Eddie Brooker brings new look, more inventory to North Georgia Toyota

Eddie Brooker opens his newly redesigned North Georgia Toyota on East Walnut Avenue in Dalton.
Eddie Brooker opens his newly redesigned North Georgia Toyota on East Walnut Avenue in Dalton.
photo Eddie Brooker opens his newly redesigned North Georgia Toyota on East Walnut Avenue in Dalton.

DALTON, Ga. - Eddie Brooker wants to make buying or servicing a car as easy as possible at his North Georgia Toyota dealership.

So over the past year and a half, the the 56-year-old car dealer has spent more than $3 million to upgrade the showroom and parking lot at his 5.6-acre business, adding a spacious waiting area with a 60-inch high definition television, a cafe stocked with complimentary coffee, water and snacks, and charging stations for customer devices.

The dealership's 49-person staff also has new offices in the 27,458-square-foot showroom, which Brooker and top Toyota officials celebrated during a ribbon-cutting ceremony Wednesday.

"Our top priority is to perfect the customer experience," said Brooker, the president of North Georgia Toyota who took over the 41-year-old dealership following the death of his father, Edgar Brooker, in 2010. "We've added 5,500 square feet and redesigned the entire facility to be more user friendly and to help everything flow better."

With the new facility, Brooker said he has tripled his inventory of cars from what he kept a couple of years ago.

"We actually got an additional 400 cars in our allocation that we will get over the next two years," said Brooker, who said he is currently selling about 90 new cars and 50 or more used cars a month. "We're enjoying record sales this year and I expect 2017 will be even better."

The dealership upgrade has added more customer and service area parking, a retail parts area, a quick-lube facility, a bigger showroom, new offices for sales staff and managers and an enclosed delivery area. The renovated dealership now offers express lube service with courtesy shuttles, three additional bays for expedited service and golf carts to transport customers around the dealership.

The new showroom showcases Brooker's hometown of Dalton with historic scenes from Northwest Georgia on the upper walls and a proclamation in bright red lettering that the dealership has "proudly served Dalton and surrounding areas since 1975."

The dealership grew out of an outdoor center that Edgar Brooker operated in the 1970s on Glenwood Avenue that sold boats, go-carts, chain saws and lawn mowers along with Toyota cars. Brooker pledge to Toyota, which at the time had only a small share of the U.S. market, that if Toyota car sales proved adequate he would build a stand-alone dealership by 1980.

Brooker opened Dalton's first Toyota dealership on Walnut Avenue in 1980. By 1997, he added another building, which has been expanded and upgraded during the latest renovation after the original store was torn down in 2014.

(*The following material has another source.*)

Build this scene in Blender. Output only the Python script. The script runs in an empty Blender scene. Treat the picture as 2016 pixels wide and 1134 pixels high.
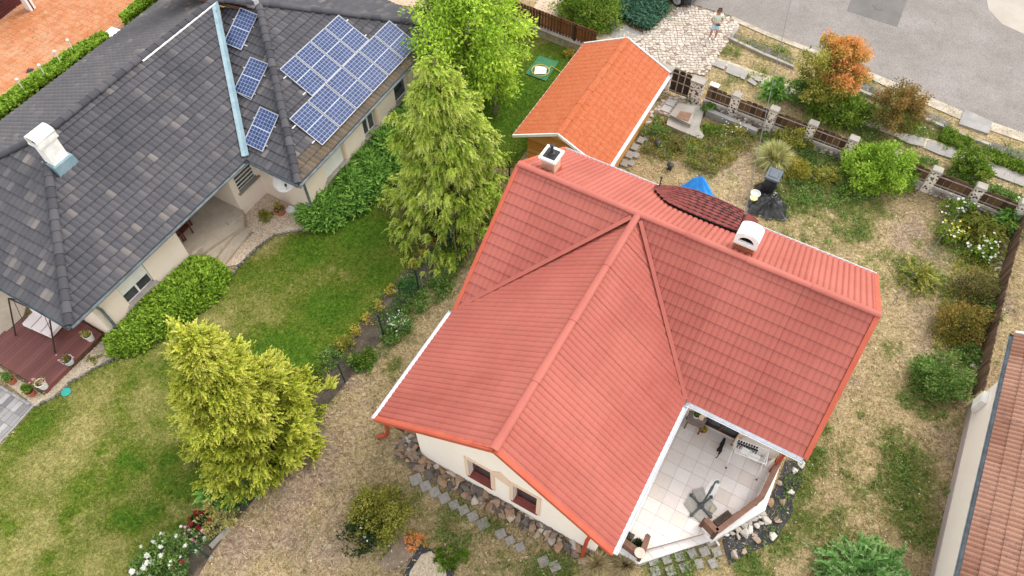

The dealership was one of the first for Toyota in Georgia. Eddie Brooker, who has worked at the business since graduating from the University of Georgia in 1982, said he has worked with other car brands, including Ford, Lincoln, Mercury, Hyundai, Isuzu, Buick and Oldsmobile over his 32-year career in car sales. He still owns a share of the Brooker Ford dealership run by his brothers, Bobby and Allen.

"But I've put all of my energy into Toyota, which I think has best evolved with the market and has some great cars and trucks to sell," Brooker said. "I knew when Toyota began building plants in America [including the car assembly plant built in Georgetown, Ky., in 1986], they were in it to win in for the long run."

Through its history, North Georgia Toyota has earned various accolades awarded by Toyota for customer satisfaction, including multiple company awards for Service Excellence, Parts Excellence, Customer Relations Excellence and Dealer Excellence.

But Brooker said sales were challenged during the Great Recession, which pushed the jobless rate here in the Carpet Capital above 13 percent in 2010 and forced dealerships selling other brands to suspend sales or move out the market, including some Chrysler, Nissan, Mazda, Volkswagen, GMC truck and other sales outlets to close.

"We want all these stores to come back into Dalton," Brooker said. "As a car dealer, I don't want to be standing alone on an island. We not only want more competition, we need it. People want to shop in an area where they can look at multiple brands at different dealers. We're seeing some new dealerships in the market again and that's good for the customer and good for Dalton and us."